Any Woman He Wanted by Harry Whittington
My rating: 4 of 5 stars
Although this was published by Beacon in 1960 as a sleaze novel, it was originally written by Whittington as sequel to Brute in Brass, which was published by Fawcett Gold Medal. Whittington intended Mike Ballard as a series character but Gold Medal rejected this sequel. The hilarious thing is that anyone buying this based on the cover thinking that they were getting a story about a guy making time with four women was seriously disappointed. There is not so much as a kiss in the entire book. Hard to understand Gold Medal's rejection because this is just about the equal to Brute in Brass. The primary difference is that Any Woman He Wanted is not a noir. It is just a straight ahead crime novel.
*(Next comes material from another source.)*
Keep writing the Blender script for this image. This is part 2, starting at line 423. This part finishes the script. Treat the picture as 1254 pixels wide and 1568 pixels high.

The novel starts with Ballard, now a homicide detective showing up at the scene of a robbery. A nice set-piece scene that establishes character via action. After that things slow down a bit with Ballard's back story, both pre- and post-Brute in Brass. So we learn more about his history, and for those who have read Brute, we find out what happened after that novel ended. It is now four years later and Ballard is a clean, but hobbled, cop. Enter new plot complications. He meets with the DA, who tries to hire him as a special investigator. Ballard knows that is death warrant and refuses. Next day the DA is dead and it is game on. The rest of the novel tracks Ballard as he battles it out with the new criminals who run the town.
280Steps has re-released this one as an eBook and it is also available in a Stark House edition along with A Night for Screaming.